Confronted That His Rhetoric Echoes Nazis, Trump Repeats Racist Attacks on Immigrants
When confronted about describing immigrants with terms like “vermin” and “poisoning the blood” favored by Adolf Hitler and Benito Mussolini, former president Donald Trump not only defended using Nazi rhetoric but repeated it: “I didn’t know that, but that’s what they say. Because our country is being poisoned.”
Trump made the comments in an interview with Fox News’ Howard Kurtz that aired less than 24 hours after the former president said at a rally that some migrants to the U.S. are “not people… these are animals.”

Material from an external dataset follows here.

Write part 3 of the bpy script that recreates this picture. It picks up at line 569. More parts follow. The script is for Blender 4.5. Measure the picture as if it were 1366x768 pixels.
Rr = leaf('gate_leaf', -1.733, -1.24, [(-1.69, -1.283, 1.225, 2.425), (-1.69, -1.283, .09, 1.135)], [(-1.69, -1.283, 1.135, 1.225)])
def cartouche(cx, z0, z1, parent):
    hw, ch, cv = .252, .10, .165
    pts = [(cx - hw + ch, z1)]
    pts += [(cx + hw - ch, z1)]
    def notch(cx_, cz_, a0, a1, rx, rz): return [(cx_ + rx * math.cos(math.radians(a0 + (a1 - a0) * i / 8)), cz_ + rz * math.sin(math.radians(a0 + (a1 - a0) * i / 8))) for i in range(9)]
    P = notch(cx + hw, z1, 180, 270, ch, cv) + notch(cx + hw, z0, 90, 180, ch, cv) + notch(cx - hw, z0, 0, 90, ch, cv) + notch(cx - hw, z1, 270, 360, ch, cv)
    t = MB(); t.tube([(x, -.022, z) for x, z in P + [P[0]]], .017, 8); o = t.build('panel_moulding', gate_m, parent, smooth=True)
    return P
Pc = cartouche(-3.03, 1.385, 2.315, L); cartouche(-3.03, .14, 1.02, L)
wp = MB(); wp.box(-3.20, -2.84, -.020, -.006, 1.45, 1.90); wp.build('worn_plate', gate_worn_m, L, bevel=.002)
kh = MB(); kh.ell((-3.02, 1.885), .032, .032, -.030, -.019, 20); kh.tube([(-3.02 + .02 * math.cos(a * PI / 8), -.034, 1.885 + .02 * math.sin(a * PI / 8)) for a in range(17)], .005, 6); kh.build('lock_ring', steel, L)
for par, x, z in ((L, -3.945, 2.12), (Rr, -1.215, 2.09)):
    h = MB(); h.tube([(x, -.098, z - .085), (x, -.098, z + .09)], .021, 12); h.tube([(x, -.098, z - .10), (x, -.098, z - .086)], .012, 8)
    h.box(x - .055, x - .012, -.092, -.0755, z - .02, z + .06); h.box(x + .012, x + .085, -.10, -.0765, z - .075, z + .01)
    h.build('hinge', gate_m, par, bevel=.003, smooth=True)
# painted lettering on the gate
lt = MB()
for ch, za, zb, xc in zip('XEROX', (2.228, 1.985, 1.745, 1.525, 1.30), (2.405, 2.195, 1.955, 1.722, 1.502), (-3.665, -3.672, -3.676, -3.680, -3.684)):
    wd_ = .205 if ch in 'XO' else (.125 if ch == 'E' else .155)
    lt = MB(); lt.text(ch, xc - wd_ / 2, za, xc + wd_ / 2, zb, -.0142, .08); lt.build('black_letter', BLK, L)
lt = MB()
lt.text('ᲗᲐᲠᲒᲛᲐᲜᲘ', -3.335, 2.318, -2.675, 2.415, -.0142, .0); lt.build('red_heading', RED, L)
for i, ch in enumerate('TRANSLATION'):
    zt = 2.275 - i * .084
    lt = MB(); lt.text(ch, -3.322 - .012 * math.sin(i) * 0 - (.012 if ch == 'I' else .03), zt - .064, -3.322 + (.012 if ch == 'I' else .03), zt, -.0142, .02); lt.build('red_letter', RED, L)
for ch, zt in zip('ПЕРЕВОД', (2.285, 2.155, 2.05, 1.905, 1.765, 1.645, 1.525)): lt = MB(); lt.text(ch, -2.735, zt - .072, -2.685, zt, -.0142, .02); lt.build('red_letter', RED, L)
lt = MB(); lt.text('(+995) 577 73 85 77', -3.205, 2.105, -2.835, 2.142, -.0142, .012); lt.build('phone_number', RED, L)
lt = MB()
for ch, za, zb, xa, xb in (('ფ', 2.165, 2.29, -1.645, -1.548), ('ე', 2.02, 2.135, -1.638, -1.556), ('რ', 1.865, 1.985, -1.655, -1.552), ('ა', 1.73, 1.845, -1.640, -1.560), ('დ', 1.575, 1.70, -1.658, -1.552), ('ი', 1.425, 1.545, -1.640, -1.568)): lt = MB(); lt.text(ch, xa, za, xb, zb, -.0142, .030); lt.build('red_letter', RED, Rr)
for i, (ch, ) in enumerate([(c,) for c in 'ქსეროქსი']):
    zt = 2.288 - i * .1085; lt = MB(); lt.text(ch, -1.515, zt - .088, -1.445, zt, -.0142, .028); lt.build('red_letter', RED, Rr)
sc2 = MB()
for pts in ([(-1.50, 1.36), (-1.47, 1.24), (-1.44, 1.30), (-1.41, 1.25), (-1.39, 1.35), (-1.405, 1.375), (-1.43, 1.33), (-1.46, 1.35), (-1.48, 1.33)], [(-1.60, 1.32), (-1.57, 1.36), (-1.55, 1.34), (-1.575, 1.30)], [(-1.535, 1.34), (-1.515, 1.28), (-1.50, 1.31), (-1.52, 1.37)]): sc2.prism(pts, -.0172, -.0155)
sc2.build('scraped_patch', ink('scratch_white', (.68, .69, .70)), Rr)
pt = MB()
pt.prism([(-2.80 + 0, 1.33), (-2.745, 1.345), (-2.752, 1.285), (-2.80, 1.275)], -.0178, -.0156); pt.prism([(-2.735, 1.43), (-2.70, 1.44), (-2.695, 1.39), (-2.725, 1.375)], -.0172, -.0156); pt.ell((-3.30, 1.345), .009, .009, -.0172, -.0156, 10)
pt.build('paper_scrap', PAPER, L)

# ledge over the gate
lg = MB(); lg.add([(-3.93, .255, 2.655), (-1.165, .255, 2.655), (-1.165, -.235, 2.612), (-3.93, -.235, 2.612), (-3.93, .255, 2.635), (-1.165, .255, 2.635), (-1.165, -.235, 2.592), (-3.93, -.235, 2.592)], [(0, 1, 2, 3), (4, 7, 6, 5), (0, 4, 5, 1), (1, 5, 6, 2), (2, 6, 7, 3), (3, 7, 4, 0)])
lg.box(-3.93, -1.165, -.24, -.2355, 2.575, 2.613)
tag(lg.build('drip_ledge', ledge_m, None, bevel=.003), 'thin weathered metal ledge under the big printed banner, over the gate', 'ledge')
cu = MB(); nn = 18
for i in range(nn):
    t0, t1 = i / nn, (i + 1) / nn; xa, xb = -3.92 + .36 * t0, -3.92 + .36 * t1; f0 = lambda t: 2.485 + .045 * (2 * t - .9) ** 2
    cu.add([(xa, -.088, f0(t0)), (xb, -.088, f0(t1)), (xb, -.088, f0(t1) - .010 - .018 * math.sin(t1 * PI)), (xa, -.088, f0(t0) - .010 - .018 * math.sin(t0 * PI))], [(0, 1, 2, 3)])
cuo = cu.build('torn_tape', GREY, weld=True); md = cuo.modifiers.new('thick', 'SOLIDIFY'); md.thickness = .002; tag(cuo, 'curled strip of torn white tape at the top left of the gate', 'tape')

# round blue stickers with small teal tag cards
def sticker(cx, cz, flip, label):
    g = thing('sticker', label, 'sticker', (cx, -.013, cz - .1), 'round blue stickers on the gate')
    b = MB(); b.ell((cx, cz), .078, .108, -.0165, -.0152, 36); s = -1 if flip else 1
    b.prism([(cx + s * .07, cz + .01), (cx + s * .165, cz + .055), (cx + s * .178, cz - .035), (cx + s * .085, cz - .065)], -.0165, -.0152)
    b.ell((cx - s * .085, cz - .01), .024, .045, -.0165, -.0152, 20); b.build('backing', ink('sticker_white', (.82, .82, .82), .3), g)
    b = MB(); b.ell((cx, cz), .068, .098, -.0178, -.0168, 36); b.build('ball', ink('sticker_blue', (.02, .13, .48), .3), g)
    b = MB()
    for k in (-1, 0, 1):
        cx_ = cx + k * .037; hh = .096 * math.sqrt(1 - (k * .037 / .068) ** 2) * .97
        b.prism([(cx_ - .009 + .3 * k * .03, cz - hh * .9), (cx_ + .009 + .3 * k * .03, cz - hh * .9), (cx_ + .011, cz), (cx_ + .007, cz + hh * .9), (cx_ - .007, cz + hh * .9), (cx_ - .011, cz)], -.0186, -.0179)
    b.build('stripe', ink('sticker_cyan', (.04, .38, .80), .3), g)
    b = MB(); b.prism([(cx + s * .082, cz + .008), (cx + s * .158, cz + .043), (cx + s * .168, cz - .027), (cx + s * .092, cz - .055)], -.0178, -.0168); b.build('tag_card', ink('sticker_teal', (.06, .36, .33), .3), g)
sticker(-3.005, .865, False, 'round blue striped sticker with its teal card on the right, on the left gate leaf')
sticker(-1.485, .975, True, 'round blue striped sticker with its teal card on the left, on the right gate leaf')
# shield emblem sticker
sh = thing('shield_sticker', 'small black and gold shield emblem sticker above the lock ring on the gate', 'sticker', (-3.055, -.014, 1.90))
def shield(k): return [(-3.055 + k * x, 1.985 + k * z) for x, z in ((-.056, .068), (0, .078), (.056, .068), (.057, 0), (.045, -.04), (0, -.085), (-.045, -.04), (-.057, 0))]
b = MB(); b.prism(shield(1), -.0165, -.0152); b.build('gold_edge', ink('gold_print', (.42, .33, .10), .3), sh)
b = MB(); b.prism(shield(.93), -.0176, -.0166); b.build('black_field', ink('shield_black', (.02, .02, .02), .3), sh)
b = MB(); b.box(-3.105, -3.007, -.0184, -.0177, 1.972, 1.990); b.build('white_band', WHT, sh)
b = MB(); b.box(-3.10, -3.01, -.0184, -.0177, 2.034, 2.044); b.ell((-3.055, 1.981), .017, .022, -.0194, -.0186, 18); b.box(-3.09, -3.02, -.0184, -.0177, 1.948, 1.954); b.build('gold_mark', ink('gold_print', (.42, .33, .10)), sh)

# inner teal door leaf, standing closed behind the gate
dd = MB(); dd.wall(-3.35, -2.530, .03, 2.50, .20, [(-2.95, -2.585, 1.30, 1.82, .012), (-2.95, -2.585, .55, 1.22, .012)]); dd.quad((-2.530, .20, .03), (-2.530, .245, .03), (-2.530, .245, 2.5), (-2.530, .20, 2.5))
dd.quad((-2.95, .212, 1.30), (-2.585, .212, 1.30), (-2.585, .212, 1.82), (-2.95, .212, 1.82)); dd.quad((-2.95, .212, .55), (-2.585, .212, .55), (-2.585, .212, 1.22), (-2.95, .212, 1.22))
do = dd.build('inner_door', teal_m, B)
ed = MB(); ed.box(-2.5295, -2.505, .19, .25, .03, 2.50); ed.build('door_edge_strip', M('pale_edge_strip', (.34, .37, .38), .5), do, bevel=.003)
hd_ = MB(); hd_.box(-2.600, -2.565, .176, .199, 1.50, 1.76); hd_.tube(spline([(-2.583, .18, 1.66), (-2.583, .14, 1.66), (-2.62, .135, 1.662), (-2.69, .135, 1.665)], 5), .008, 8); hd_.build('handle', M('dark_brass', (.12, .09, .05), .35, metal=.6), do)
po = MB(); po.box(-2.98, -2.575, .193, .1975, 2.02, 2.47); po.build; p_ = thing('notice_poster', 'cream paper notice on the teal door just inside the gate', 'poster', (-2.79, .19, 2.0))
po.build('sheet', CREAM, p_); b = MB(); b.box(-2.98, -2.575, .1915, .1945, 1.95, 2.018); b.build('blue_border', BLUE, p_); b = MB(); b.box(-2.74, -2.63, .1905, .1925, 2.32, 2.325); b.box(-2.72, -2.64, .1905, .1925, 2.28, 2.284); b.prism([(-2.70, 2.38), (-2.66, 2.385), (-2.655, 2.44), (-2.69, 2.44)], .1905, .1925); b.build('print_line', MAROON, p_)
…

“When you talk about illegal migrants — and after three years obviously the Democrats bear the primary responsibility — why do you use words like vermin and poisoning of the blood?” Kurtz asked. “The press, as you know, immediately reacts to that by saying, ‘Well, that’s the kind of language that Hitler and Mussolini use.'”
“That’s what they say. I didn’t know that, but that’s what they say. Because our country is being poisoned,” Trump responded. “Look, we can be nice about it — we can talk about, ‘Oh, I want to be politically correct’ — but we have people coming in from prisons and jails, long-term murderers… They’re all being released into our country. These are murderers, these are people at the highest level of crime, and then you have mental institutions and insane asylums… and then you have terrorists pouring in at a level we have never seen before.”
Trump, as usual, offered zero evidence to back up his xenophobic assertions. Kurtz then cynically tried to justify Trump’s rhetoric by claiming he does it to drive the news cycle.
Sources told Rolling Stone late last year that Trump favors inflammatory words and thinks his claim that immigrants are “poisoning the blood of the nation” is a “great line.” One source said that Trump has even privately wondered if he has been “too nice” in his comments about immigrants.
When the topic of the interview turned to abortion, Trump boasted about “things we’ve done with Roe [v. Wade] by killing it,” taking at least partial credit for the Supreme Court’s reversal of the landmark decision that granted federal abortion protections. He also said he is open to imposing a national abortion ban at 16 weeks.
“The Democrats are the radicals on this issue because [they say] it’s okay to have an abortion at seven, eight, nine months, and even after birth,” Trump falsely claimed.
Kurtz jumped in at that point, saying, “I know that’s in dispute.”
That’s putting it mildly. The abortion after birth claim is a false conservative canard used to demonize and stigmatize abortion. Trump then went on to claim that former Virginia governor, Democrat Ralph Northam, “said you put the baby on the side and you discuss with the mother whether or not, essentially, you want to kill the baby.”
Kurtz issued a clarification on Trump’s outrageous claim after the interview.
“On late-term abortions, former Virginia governor Ralph Northam did say that in cases of severe deformity or non-viable fetus, the mother and doctors would decide what to do once the baby was born,” Kurtz said. “But [Northam] later backed off with a spokesperson saying he was not talking about killing babies, but extremely rare and tragic cases.”
At the time, a Northam spokesperson clarified the governor’s remarks, saying he was speaking about “tragic and extremely rare cases in which a woman with a nonviable pregnancy or severe fetal abnormalities went into labor.” And Northam’s remarks made that clear when he began with, “When we talk about third trimester abortions … it’s done in cases where there may be severe deformities, there may be a fetus that is non-viable.”
Kurtz added, “A CDC survey says fewer than 1% of all abortions take place at or after seven months of pregnancy.”
On the issue of Russia, Trump speculated that President Vladimir Putin may have been involved in the death of political dissident Alexei Navalny. “I don’t know but perhaps. Possibly, I could say probably. I don’t know,” Trump said of Putin’s involvement. “[Navalny was] a young man, so statistically he’d be alive for a long time. If you go by the insurance numbers, he’d be alive for another 40 years. So something happened that was unusual.”
“You certainly can’t say for sure, but certainly that would look like something very bad happened,” Trump added.
Trump also continued his false claims that the election was “rigged.”
“You can cut this if you want, but the election was rigged,” he said. “You know, Fox may want to cut that one out, but that’s OK… It was so rigged, it was so crazy, but we’re gonna do it again.”